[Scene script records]
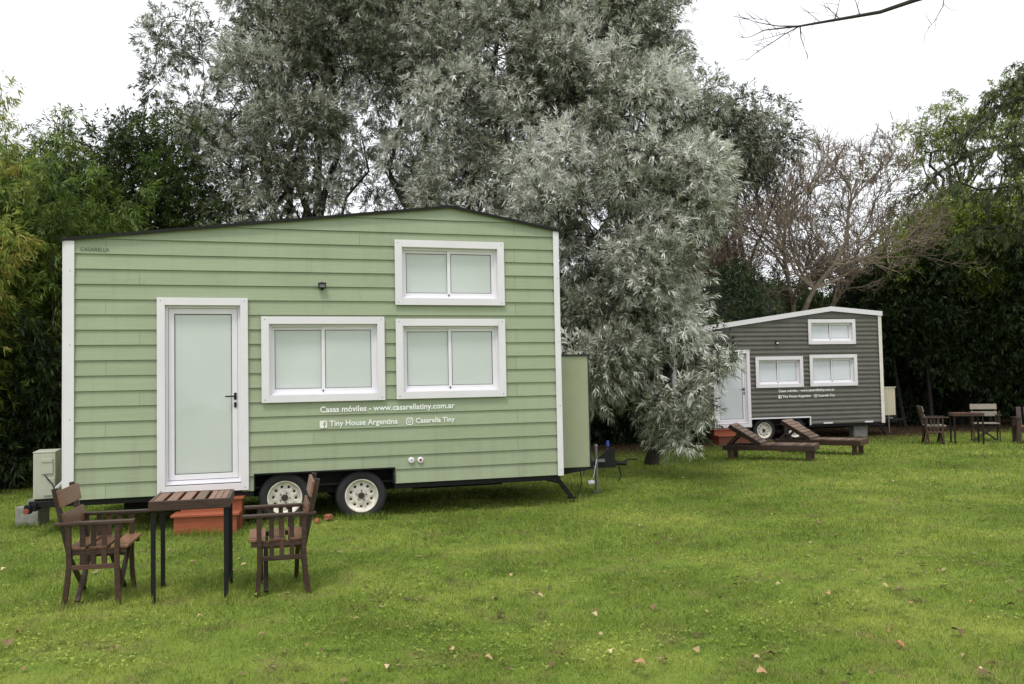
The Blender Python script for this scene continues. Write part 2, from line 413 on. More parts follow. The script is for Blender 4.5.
def door(parent, r, glass, tw=0.085):
    x0, x1, z0, z1 = r
    m = MB(); ring(m, x0, x1, z0, z1, tw, -0.05, -0.028)
    a0, a1, b0, b1 = x0 + tw, x1 - tw, z0 + tw + .02, z1 - tw
    ring(m, a0 - .012, a1 + .012, b0 - .012, b1 + .012, .012, -.028, .09)
    d = m.build('door', 'white_trim', parent, 0.003)
    m = MB(); ring(m, a0, a1, b0, b1, .03, .02, .09); m.build('door_frame', 'white_pvc', d, .002)
    a0 += .033; a1 -= .033; b0 += .036; b1 -= .033
    m = MB(); ring(m, a0, a1, b0, b1, .062, .034, .075); lf = m.build('door_leaf', 'white_pvc', d, .003)
    m = MB(); ring(m, a0 + .0625, a1 - .0625, b0 + .0625, b1 - .0625, .006, .036, .05); m.build('gasket', 'black_metal', lf)
    m = MB(); m.box(a0 + .055, a1 - .055, .045, .052, b0 + .055, b1 - .055); m.build('pane', glass, lf)
    hx, hz = a1 - .028, b0 + (b1 - b0) * .475
    m = MB(); m.box(hx - .014, hx + .016, .024, .0338, hz - .03, hz + .05); m.box(hx - .013, hx + .015, .024, .0338, hz - .12, hz - .06)
    m.tube([(hx, .034, hz + .01), (hx, -.01, hz + .01)], .009); m.tube([(hx + .008, -.01, hz + .01), (hx - .11, -.012, hz + .01)], [.009, .008])
    m.build('handle', 'black_metal', lf, .002)
    for sx in (x0 + .04, x1 - .04):
        for sz in (z0 + .035, z1 - .035): MB().lathe([(0.0001, -.0525), (.0065, -.0525), (.0065, -.0505)], 8, (sx, 0, sz)).build('screw', 'screw_metal', d)
    return d


def wheel(parent, u, z, r=0.30, y=0.03, turn=0.0):
    """trailer wheel, outer face towards -y"""
    m = MB(); R = r
    m.lathe([(.185, .03), (.19, .0), (.205, -.012), (.25, -.016), (R - .02, -.008), (R - .004, .008), (R, .03), (R, .15), (R - .02, .185), (.2, .19), (.185, .17)], 48)
    w = m.build('wheel', 'rubber', parent, smooth=True, loc=(u, y, z)); w.rotation_euler = (0, turn, 0)
    m = MB()
    m.lathe([(.197, -.004), (.2, -.014), (.192, -.018), (.184, -.010), (.178, .02), (.166, .04), (.155, .042)], 60)
    n = 10; ri, ro, rc, rh = .100, .155, .130, .0155
    for k in range(n):
        t0, t1 = 2 * PI * k / n, 2 * PI * (k + 1) / n; tm = (t0 + t1) / 2; bd = []
        for j in range(6): bd.append((ro, t0 + (t1 - t0) * j / 6))
        for j in range(3): bd.append((ro + (ri - ro) * j / 3, t1))
        for j in range(6): bd.append((ri, t1 + (t0 - t1) * j / 6))
        for j in range(3): bd.append((ri + (ro - ri) * j / 3, t0))
        yf = lambda q: .042 - (.155 - q) / .055 * .02
        B = [Vector((q * math.cos(t), yf(q), q * math.sin(t))) for q, t in bd]
        c = Vector((rc * math.cos(tm), yf(rc), rc * math.sin(tm))); vs = list(B)
        for p in B:
            d = p - c; d.y = 0; d.normalize(); q = c + d * rh; q.y = yf(math.hypot(q.x, q.z)) + .001; vs.append(q)
        N = len(B); vs += [q + Vector((0, .012, 0)) for q in vs[N:2 * N]]
        m.add(vs, [(i, (i + 1) % N, N + (i + 1) % N, N + i) for i in range(N)] + [(N + i, N + (i + 1) % N, 2 * N + (i + 1) % N, 2 * N + i) for i in range(N)])
    m.lathe([(.100, .022), (.085, .016), (.075, .02), (.045, .02), (.04, .018)], 40)
    rim = m.build('rim', 'rim_paint', w, smooth=True)
    m = MB(); m.lathe([(.0001, -.022), (.026, -.022), (.032, -.014), (.034, .02), (.042, .022)], 24)
    for k in range(5):
        t = 2 * PI * k / 5 + .3; m.lathe([(.0001, .004), (.009, .004), (.009, .02)], 6, (.058 * math.cos(t), 0, .058 * math.sin(t)))
    m.lathe([(.0001, .09), (.19, .09)], 24)
    m.build('hub', 'hub_metal', w, smooth=False)
    return w


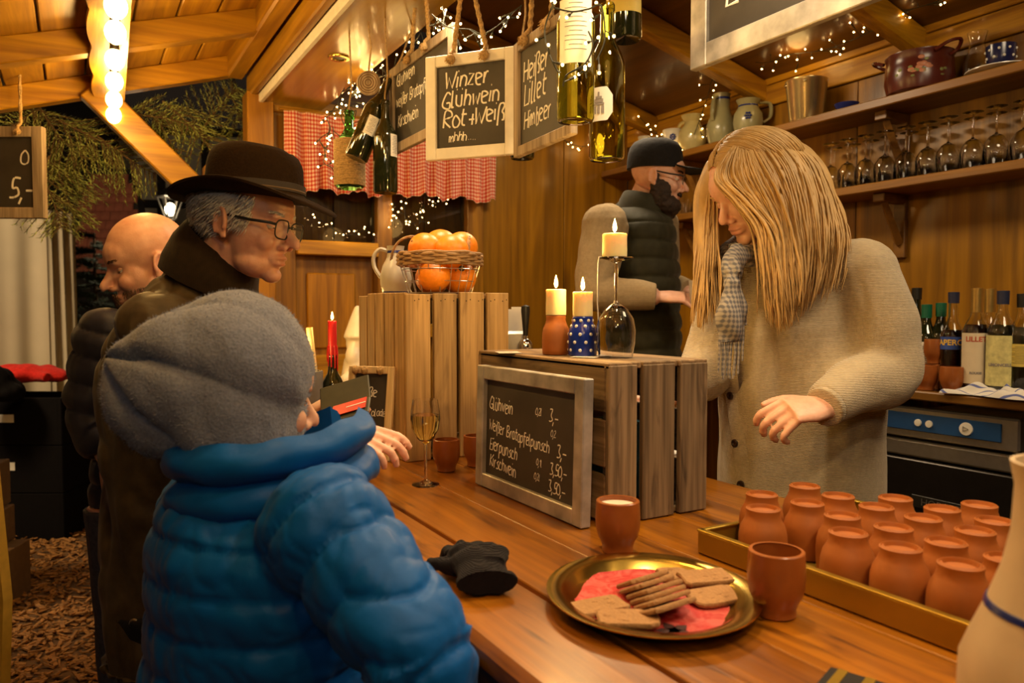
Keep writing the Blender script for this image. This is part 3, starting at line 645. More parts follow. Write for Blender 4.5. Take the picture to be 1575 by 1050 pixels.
# ------------------------------------------------------------------ the two crates on the bar
t = thing('wooden_crate', 'tall pale slatted wooden crate standing on end under the orange basket', 'crate', (.88, 1.99, 1.0505))
Wx, Wy, Hh = .302, .372, .436; R = random.Random(4)
def slats(t, n, x0, x1, fn, mat, gap=.010, rag=.004):
    ws = [R.uniform(.85, 1.15) for _ in range(n)]; s = (x1-x0-gap*(n-1))/sum(ws); x = x0
    for w_ in ws:
        g = G(); fn(g, x+w_*s/2, w_*s, R.uniform(-rag, rag)); part('slat', g, mat, t, False); x += w_*s+gap
slats(t, 4, -Wx/2, Wx/2, lambda g, c, w_, q: g.box((c, -Wy/2+.006, Hh/2+q/2), (w_, .011, Hh+q), bev=.0015), CRATEW)
slats(t, 4, -Wx/2, Wx/2, lambda g, c, w_, q: g.box((c, Wy/2-.006, Hh/2+q/2), (w_, .011, Hh+q), bev=.0015), CRATEW)
slats(t, 5, -Wy/2+.014, Wy/2-.014, lambda g, c, w_, q: g.box((-Wx/2+.005, c, Hh/2+q/2), (.010, w_, Hh+q), bev=.0015), CRATEW)
slats(t, 5, -Wy/2+.014, Wy/2-.014, lambda g, c, w_, q: g.box((Wx/2-.005, c, Hh/2+q/2), (.010, w_, Hh+q), bev=.0015), CRATEW)
slats(t, 3, -Wx/2+.012, Wx/2-.012, lambda g, c, w_, q: g.box((c, 0, Hh-.008), (w_, Wy-.03, .012), bev=.0015), CRATEGX, rag=0)
slats(t, 3, -Wx/2+.012, Wx/2-.012, lambda g, c, w_, q: g.box((c, 0, .008), (w_, Wy-.03, .012), bev=.0015), CRATEGX, rag=0)
g = G()
for i in range(8):
    for dx in (-.006, .006): g.ell((-Wx/2+.03+i*.037+dx, -Wy/2, Hh-.018+dx*.3), .0016, 6, 4)
part('nail', g, IRON, t, kind='stuff')
t = thing('weathered_crate', 'low grey weathered crate carrying candles and the zinc price board', 'crate', (.945, 1.335, 1.0505))
Wx, Wy, Hh = .240, .510, .296
for i, z in enumerate((.047, .148, .249)):
    for sx in (-1, 1):
        g = G(); g.box((sx*(Wx/2-.006), 0, z), (.012, Wy-.026, .086), bev=.002); part('slat', g, CRATEGX, t, False)
for sy in (-1, 1): slats(t, 3, -Wx/2, Wx/2, lambda g, c, w_, q: g.box((c, sy*(Wy/2-.006), Hh/2-.002+q/2), (w_, .013, Hh-.006+q), bev=.002), CRATEG, .014)
slats(t, 3, -Wx/2, Wx/2, lambda g, c, w_, q: g.box((c, 0, Hh-.006), (w_, Wy-.002, .012), bev=.002), CRATEGX, .004, 0)
slats(t, 3, -Wx/2+.014, Wx/2-.014, lambda g, c, w_, q: g.box((c, 0, .007), (w_, Wy-.028, .012), bev=.002), CRATEGX, .012, 0)
for sx in (-1, 1):
    for sy in (-1, 1):
        g = G(); g.box((sx*(Wx/2-.024), sy*(Wy/2-.024), Hh/2), (.022, .022, Hh-.03)); part('corner_post', g, CRATEG, t, False)
BLUEC = plain('blue_carton', (.08, .28, .42), .6); WHITEC = plain('white_card', (.68, .64, .58), .65, var=.04)
g = G(); g.box((0, 0, .075), (.05, .12, .15), bev=.001); solo('carton', g, BLUEC, 'blue carton standing inside the grey weathered crate', 'carton', (.985, 1.25, 1.0635), .2)
q = atz(1090, 752, 1.05); g = G(); g.box((0, 0, .045), (.07, .05, .09), bev=.001); solo('carton', g, WHITEC, 'small white carton on the bar behind the grey crate', 'carton', (1.115, 1.20, 1.0505), -.5)
# zinc board's rope knots on the crate's edge
ZC = 1.3475
# ------------------------------------------------------------------ cups
MUG = [(.0005, .005), (.021, .005), (.0235, 0), (.0255, .002), (.0250, .010), (.0275, .018), (.0325, .027), (.0355, .039), (.0362, .054), (.0354, .074), (.0348, .083), (.0335, .0842)]
def mug_g(): return shell(MUG, .0036, 28)
def mug(label, loc, fill=None, group=None, sc_=1, mat=None):
    t = thing('terracotta_mug', label, 'mug', loc, random.uniform(0, 6), group); part('mug_body', mug_g(), mat or TERRAG, t)
    if fill: part('filling', revolve([(.0005, .074), (.0312, .074), (.0316, .0765), (.0005, .0775)]), fill, t)
    t.scale = (sc_,)*3; return t
CREAM = plain('cream_froth', (.80, .68, .52), .6, var=.06, scale=90, bump=.3); PUNCH = plain('dark_punch', (.10, .02, .008), .1)
q = atz(957, 851, 1.05); mug('terracotta mug filled with pale froth by the front corner of the grey crate', (q.x, q.y+.012, 1.0505), CREAM)
q = atz(1208, 949, 1.05); mug('empty upright terracotta mug standing before the gold tray', (q.x-.004, q.y+.012, 1.0505))
q = atz(685, 727, 1.05); mug('terracotta mug of punch right behind the wine glass', (q.x+.012, q.y+.02, 1.0505), PUNCH, sc_=.92)
q = atz(722, 722, 1.05); mug('terracotta mug half hidden behind the left edge of the zinc price board', (q.x+.035, q.y+.03, 1.0505), PUNCH, sc_=.92)
# gold tray with upturned mugs
t = thing('serving_tray', 'shallow rectangular gold tray full of upturned terracotta mugs', 'tray', (1.055, .56, 1.0505))
g = G(); g.box((0, 0, .002), (.39, .66, .004), bev=.001); part('tray_base', g, GOLDT, t, False)
for sx in (-1, 1): g = G(); g.box((sx*.194, 0, .019), (.005, .66, .036), bev=.0015); g.box((sx*.191, 0, .037), (.011, .664, .004), bev=.001); part('tray_side', g, GOLDT, t, False)
for sy in (-1, 1): g = G(); g.box((0, sy*.329, .019), (.384, .005, .036), bev=.0015); g.box((0, sy*.3275, .037), (.384, .009, .004), bev=.001); part('tray_side', g, GOLDT, t, False)
INV = M.Translation((0, 0, .0845)) @ M.Rotation(PI, 4, 'X')
g = G(); g.join(mug_g(), INV); proto = thing('upturned_mug', 'x', 'mug', (0, 0, 0), 0, 'upturned mugs on the gold tray'); part('mug_body', g, TERRA, proto)
rows = [('row nearest the plate', .9065, [.798, .652, .577, .502, .427]), ('second row from the plate', .981, [.862, .786, .711, .636, .561, .486]),
        ('third row from the plate', 1.066, [.866, .792, .718, .644, .570, .496]), ('fourth row from the plate', 1.142, [.736, .660, .584]), ('row farthest from the plate', 1.215, [.645, .560])]
first = True
jit = {(1, 0): -.012, (1, 1): .016, (2, 0): .03, (2, 1): .012, (1, 2): -.012, (0, 0): -.003}
for a, (rn, x, ys_) in enumerate(rows):
    for b, y in enumerate(ys_):
        lab = 'upturned terracotta mug, %s from the left in the tray\'s %s' % (ordinal(b), rn)
        loc = (x+jit.get((a, b), R.uniform(-.003, .003))*.6, y, 1.0552)
        if first: o = proto; o.location = loc; first = False
        else: o = dup(proto, loc, R.uniform(0, 6))
        o['label'] = lab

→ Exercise
Set out every line from the material that contains the string "parts".

→ Correct output
The Blender Python script for this scene continues. Write part 2, from line 413 on. More parts follow. The script is for Blender 4.5.
Keep writing the Blender script for this image. This is part 3, starting at line 645. More parts follow. Write for Blender 4.5. Take the picture to be 1575 by 1050 pixels.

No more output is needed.